··· Source excerpt

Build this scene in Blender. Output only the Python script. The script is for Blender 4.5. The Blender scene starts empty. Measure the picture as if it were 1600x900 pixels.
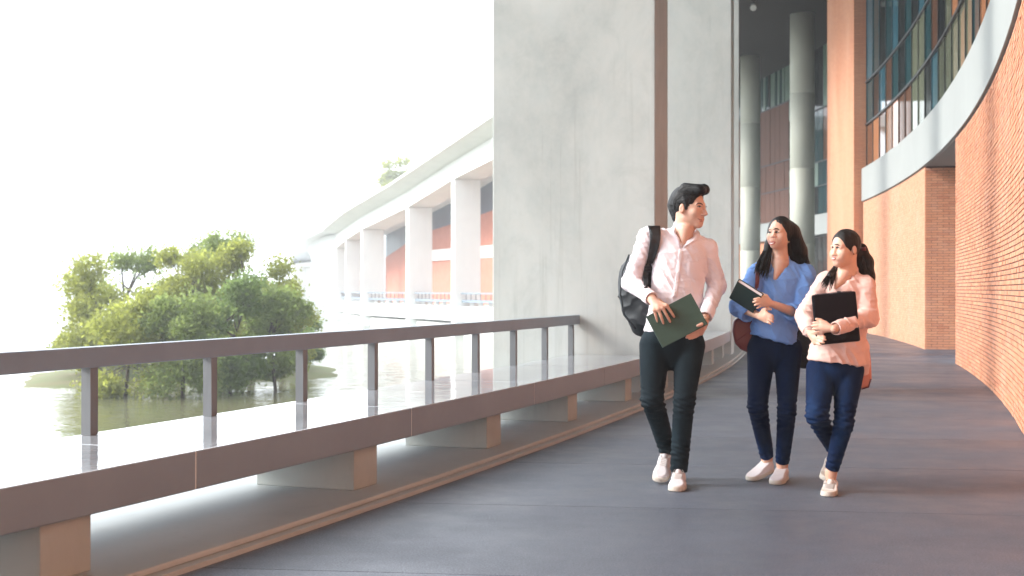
import bpy, bmesh, math, random
import numpy as np
from mathutils import Vector, Matrix
from mathutils.bvhtree import BVHTree
random.seed(7); RNG = np.random.default_rng(7)
scene = bpy.context.scene; COL = scene.collection
R = math.radians
# ------------------------------------------------------------------ camera
EYE = 1.16; FPX = 2000.0; HZ = 452.0          # eye height (m); focal length and horizon row of the 1600 px wide photograph
cam_d = bpy.data.cameras.new('camera'); cam = bpy.data.objects.new('camera', cam_d); COL.objects.link(cam)
cam.location = (0, 0, EYE); cam.rotation_euler = (R(90), 0, 0)
cam_d.sensor_width = 36.0; cam_d.lens = 36.0 * FPX / 1600; cam_d.shift_y = 2.0 / 1600
cam_d.clip_start = 0.05; cam_d.clip_end = 3000
cam_d.dof.use_dof = True; cam_d.dof.focus_distance = 7.6; cam_d.dof.aperture_fstop = 4.0
scene.camera = cam
# ------------------------------------------------------------------ sky, sun, exposure
SUN_EL, SUN_AZ = 31, -94                      # degrees; azimuth clockwise from +Y
w = bpy.data.worlds.new("World"); scene.world = w; w.use_nodes = True
nt = w.node_tree; bg = nt.nodes['Background']
sky = nt.nodes.new('ShaderNodeTexSky'); sky.sky_type = 'NISHITA'; sky.sun_disc = False
sky.sun_elevation = R(SUN_EL); sky.sun_rotation = R(SUN_AZ); sky.dust_density = 2.0; sky.air_density = 1.2; sky.ozone_density = 1.0
hs = nt.nodes.new('ShaderNodeHueSaturation'); hs.inputs['Saturation'].default_value = 0.30
nt.links.new(sky.outputs[0], hs.inputs['Color'])
cl = nt.nodes.new('ShaderNodeMix'); cl.data_type = 'RGBA'; cl.inputs[0].default_value = .8; cl.inputs[7].default_value = (6.6, 7.1, 7.6, 1)   # bright overcast veil
nt.links.new(hs.outputs[0], cl.inputs[6]); nt.links.new(cl.outputs[2], bg.inputs[0])
bg.inputs[1].default_value = 0.15
sd = bpy.data.lights.new('sun', 'SUN'); sun = bpy.data.objects.new('sun', sd); COL.objects.link(sun)
sd.energy = 1.2; sd.angle = R(19); sd.color = (1.0, 0.94, 0.86)
_d = Vector((math.sin(R(SUN_AZ)) * math.cos(R(SUN_EL)), math.cos(R(SUN_AZ)) * math.cos(R(SUN_EL)), math.sin(R(SUN_EL))))
sun.rotation_euler = _d.to_track_quat('Z', 'Y').to_euler(); sun.location = (0, 0, 30)
vs = scene.view_settings; vs.view_transform = 'Standard'; vs.look = 'None'; vs.exposure = 2.0; vs.gamma = 1.0; vs.use_curve_mapping = False
# ------------------------------------------------------------------ object helpers
def obj(name, me, mats=None, parent=None):
    o = bpy.data.objects.new(name, me); COL.objects.link(o)
    if mats is not None and me is not None and not me.materials:
        for m in (mats if isinstance(mats, (list, tuple)) else [mats]): me.materials.append(m)
    if parent is not None: o.parent = parent
    return o
def tag(o, label=None, cat=None, group=None, kind=None):
    if label: o['label'] = label
    if cat: o['category'] = cat
    if group: o['group'] = group
    if kind: o['kind'] = kind
    return o
def thing(name, label, cat, group=None):
    o = bpy.data.objects.new(name, None); COL.objects.link(o); o.empty_display_size = 0.2
    return tag(o, label, cat, group)
def mesh(name, V, F, smooth=False, uv=None, attr=None):
    me = bpy.data.meshes.new(name)
    V = np.asarray(V, dtype=np.float64)
    me.from_pydata(V.tolist() if len(V) < 3000 else V, [], F.tolist() if isinstance(F, np.ndarray) else F)
    if uv is not None:
        l = me.uv_layers.new(name='UVMap'); l.data.foreach_set('uv', np.asarray(uv, dtype=np.float32).ravel())
    if attr is not None:
        a = me.attributes.new('rnd', 'FLOAT', 'FACE'); a.data.foreach_set('value', np.asarray(attr, dtype=np.float32))
    me.update()
    if smooth: me.polygons.foreach_set('use_smooth', [True] * len(me.polygons))
    return me
class MB:
    """collects shapes into one mesh"""
    def __init__(s): s.V = []; s.F = []
    def add(s, V, F):
        n = len(s.V); s.V += [tuple(v) for v in V]; s.F += [tuple(i + n for i in f) for f in F]
    def hexa(s, P): s.add(P, [(0,3,2,1),(4,5,6,7),(0,1,5,4),(1,2,6,5),(2,3,7,6),(3,0,4,7)])
    def box(s, a, b):
        (x0,y0,z0),(x1,y1,z1) = a, b
        s.hexa([(x0,y0,z0),(x1,y0,z0),(x1,y1,z0),(x0,y1,z0),(x0,y0,z1),(x1,y0,z1),(x1,y1,z1),(x0,y1,z1)])
    def bar(s, a, b, w, h=None, up=(0,0,1)):
        h = h or w; a = Vector(a); b = Vector(b); d = (b - a).normalized(); u = Vector(up)
        if abs(d.dot(u)) > .95: u = Vector((0,1,0))
        r = d.cross(u).normalized(); u = r.cross(d)
        P = [];
        for c in (a, b): P += [c - r*w/2 - u*h/2, c + r*w/2 - u*h/2, c + r*w/2 + u*h/2, c - r*w/2 + u*h/2]
        s.hexa(P)
    def tube(s, pts, rad, n=8, caps=True):
        pts = [Vector(p) for p in pts]; rs = rad if isinstance(rad, (list, tuple)) else [rad]*len(pts)
        base = len(s.V); pr = None
        for i, p in enumerate(pts):
            d = (pts[min(i+1, len(pts)-1)] - pts[max(i-1, 0)]).normalized()
            if pr is None: pr = d.orthogonal().normalized()
            pr = (pr - d*pr.dot(d)).normalized(); q = d.cross(pr)
            for k in range(n):
                t = 2*math.pi*k/n; s.V.append(tuple(p + (pr*math.cos(t) + q*math.sin(t))*rs[i]))
        for i in range(len(pts)-1):
            for k in range(n):
                a = base+i*n+k; b = base+i*n+(k+1) % n; s.F.append((a, b, b+n, a+n))
        if caps: s.F.append(tuple(base+k for k in range(n))[::-1]); s.F.append(tuple(base+(len(pts)-1)*n+k for k in range(n)))
    def build(s, name, m, parent=None, smooth=False, bevel=0):
        me = mesh(name, s.V, s.F, smooth); o = obj(name, me, m, parent)
        if bevel: bevel_mesh(me, bevel)
        return o
def bevel_mesh(me, wd, seg=2):
    bm = bmesh.new(); bm.from_mesh(me); bmesh.ops.recalc_face_normals(bm, faces=bm.faces)
    es = [e for e in bm.edges if len(e.link_faces) == 2 and e.calc_face_angle(0) > 0.6]
    bmesh.ops.bevel(bm, geom=es, offset=wd, segments=seg, affect='EDGES', profile=0.5, clamp_overlap=True)
    bm.to_mesh(me); bm.free()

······

What you need to do>
Retype the whole listing, keeping every line identical and omitting all pictures.

Answer to the exercise>
Build this scene in Blender. Output only the Python script. The script is for Blender 4.5. The Blender scene starts empty. Measure the picture as if it were 1600x900 pixels.
import bpy, bmesh, math, random
import numpy as np
from mathutils import Vector, Matrix
from mathutils.bvhtree import BVHTree
random.seed(7); RNG = np.random.default_rng(7)
scene = bpy.context.scene; COL = scene.collection
R = math.radians
# ------------------------------------------------------------------ camera
EYE = 1.16; FPX = 2000.0; HZ = 452.0          # eye height (m); focal length and horizon row of the 1600 px wide photograph
cam_d = bpy.data.cameras.new('camera'); cam = bpy.data.objects.new('camera', cam_d); COL.objects.link(cam)
cam.location = (0, 0, EYE); cam.rotation_euler = (R(90), 0, 0)
cam_d.sensor_width = 36.0; cam_d.lens = 36.0 * FPX / 1600; cam_d.shift_y = 2.0 / 1600
cam_d.clip_start = 0.05; cam_d.clip_end = 3000
cam_d.dof.use_dof = True; cam_d.dof.focus_distance = 7.6; cam_d.dof.aperture_fstop = 4.0
scene.camera = cam
# ------------------------------------------------------------------ sky, sun, exposure
SUN_EL, SUN_AZ = 31, -94                      # degrees; azimuth clockwise from +Y
w = bpy.data.worlds.new("World"); scene.world = w; w.use_nodes = True
nt = w.node_tree; bg = nt.nodes['Background']
sky = nt.nodes.new('ShaderNodeTexSky'); sky.sky_type = 'NISHITA'; sky.sun_disc = False
sky.sun_elevation = R(SUN_EL); sky.sun_rotation = R(SUN_AZ); sky.dust_density = 2.0; sky.air_density = 1.2; sky.ozone_density = 1.0
hs = nt.nodes.new('ShaderNodeHueSaturation'); hs.inputs['Saturation'].default_value = 0.30
nt.links.new(sky.outputs[0], hs.inputs['Color'])
cl = nt.nodes.new('ShaderNodeMix'); cl.data_type = 'RGBA'; cl.inputs[0].default_value = .8; cl.inputs[7].default_value = (6.6, 7.1, 7.6, 1)   # bright overcast veil
nt.links.new(hs.outputs[0], cl.inputs[6]); nt.links.new(cl.outputs[2], bg.inputs[0])
bg.inputs[1].default_value = 0.15
sd = bpy.data.lights.new('sun', 'SUN'); sun = bpy.data.objects.new('sun', sd); COL.objects.link(sun)
sd.energy = 1.2; sd.angle = R(19); sd.color = (1.0, 0.94, 0.86)
_d = Vector((math.sin(R(SUN_AZ)) * math.cos(R(SUN_EL)), math.cos(R(SUN_AZ)) * math.cos(R(SUN_EL)), math.sin(R(SUN_EL))))
sun.rotation_euler = _d.to_track_quat('Z', 'Y').to_euler(); sun.location = (0, 0, 30)
vs = scene.view_settings; vs.view_transform = 'Standard'; vs.look = 'None'; vs.exposure = 2.0; vs.gamma = 1.0; vs.use_curve_mapping = False
# ------------------------------------------------------------------ object helpers
def obj(name, me, mats=None, parent=None):
    o = bpy.data.objects.new(name, me); COL.objects.link(o)
    if mats is not None and me is not None and not me.materials:
        for m in (mats if isinstance(mats, (list, tuple)) else [mats]): me.materials.append(m)
    if parent is not None: o.parent = parent
    return o
def tag(o, label=None, cat=None, group=None, kind=None):
    if label: o['label'] = label
    if cat: o['category'] = cat
    if group: o['group'] = group
    if kind: o['kind'] = kind
    return o
def thing(name, label, cat, group=None):
    o = bpy.data.objects.new(name, None); COL.objects.link(o); o.empty_display_size = 0.2
    return tag(o, label, cat, group)
def mesh(name, V, F, smooth=False, uv=None, attr=None):
    me = bpy.data.meshes.new(name)
    V = np.asarray(V, dtype=np.float64)
    me.from_pydata(V.tolist() if len(V) < 3000 else V, [], F.tolist() if isinstance(F, np.ndarray) else F)
    if uv is not None:
        l = me.uv_layers.new(name='UVMap'); l.data.foreach_set('uv', np.asarray(uv, dtype=np.float32).ravel())
    if attr is not None:
        a = me.attributes.new('rnd', 'FLOAT', 'FACE'); a.data.foreach_set('value', np.asarray(attr, dtype=np.float32))
    me.update()
    if smooth: me.polygons.foreach_set('use_smooth', [True] * len(me.polygons))
    return me
class MB:
    """collects shapes into one mesh"""
    def __init__(s): s.V = []; s.F = []
    def add(s, V, F):
        n = len(s.V); s.V += [tuple(v) for v in V]; s.F += [tuple(i + n for i in f) for f in F]
    def hexa(s, P): s.add(P, [(0,3,2,1),(4,5,6,7),(0,1,5,4),(1,2,6,5),(2,3,7,6),(3,0,4,7)])
    def box(s, a, b):
        (x0,y0,z0),(x1,y1,z1) = a, b
        s.hexa([(x0,y0,z0),(x1,y0,z0),(x1,y1,z0),(x0,y1,z0),(x0,y0,z1),(x1,y0,z1),(x1,y1,z1),(x0,y1,z1)])
    def bar(s, a, b, w, h=None, up=(0,0,1)):
        h = h or w; a = Vector(a); b = Vector(b); d = (b - a).normalized(); u = Vector(up)
        if abs(d.dot(u)) > .95: u = Vector((0,1,0))
        r = d.cross(u).normalized(); u = r.cross(d)
        P = [];
        for c in (a, b): P += [c - r*w/2 - u*h/2, c + r*w/2 - u*h/2, c + r*w/2 + u*h/2, c - r*w/2 + u*h/2]
        s.hexa(P)
    def tube(s, pts, rad, n=8, caps=True):
        pts = [Vector(p) for p in pts]; rs = rad if isinstance(rad, (list, tuple)) else [rad]*len(pts)
        base = len(s.V); pr = None
        for i, p in enumerate(pts):
            d = (pts[min(i+1, len(pts)-1)] - pts[max(i-1, 0)]).normalized()
            if pr is None: pr = d.orthogonal().normalized()
            pr = (pr - d*pr.dot(d)).normalized(); q = d.cross(pr)
            for k in range(n):
                t = 2*math.pi*k/n; s.V.append(tuple(p + (pr*math.cos(t) + q*math.sin(t))*rs[i]))
        for i in range(len(pts)-1):
            for k in range(n):
                a = base+i*n+k; b = base+i*n+(k+1) % n; s.F.append((a, b, b+n, a+n))
        if caps: s.F.append(tuple(base+k for k in range(n))[::-1]); s.F.append(tuple(base+(len(pts)-1)*n+k for k in range(n)))
    def build(s, name, m, parent=None, smooth=False, bevel=0):
        me = mesh(name, s.V, s.F, smooth); o = obj(name, me, m, parent)
        if bevel: bevel_mesh(me, bevel)
        return o
def bevel_mesh(me, wd, seg=2):
    bm = bmesh.new(); bm.from_mesh(me); bmesh.ops.recalc_face_normals(bm, faces=bm.faces)
    es = [e for e in bm.edges if len(e.link_faces) == 2 and e.calc_face_angle(0) > 0.6]
    bmesh.ops.bevel(bm, geom=es, offset=wd, segments=seg, affect='EDGES', profile=0.5, clamp_overlap=True)
    bm.to_mesh(me); bm.free()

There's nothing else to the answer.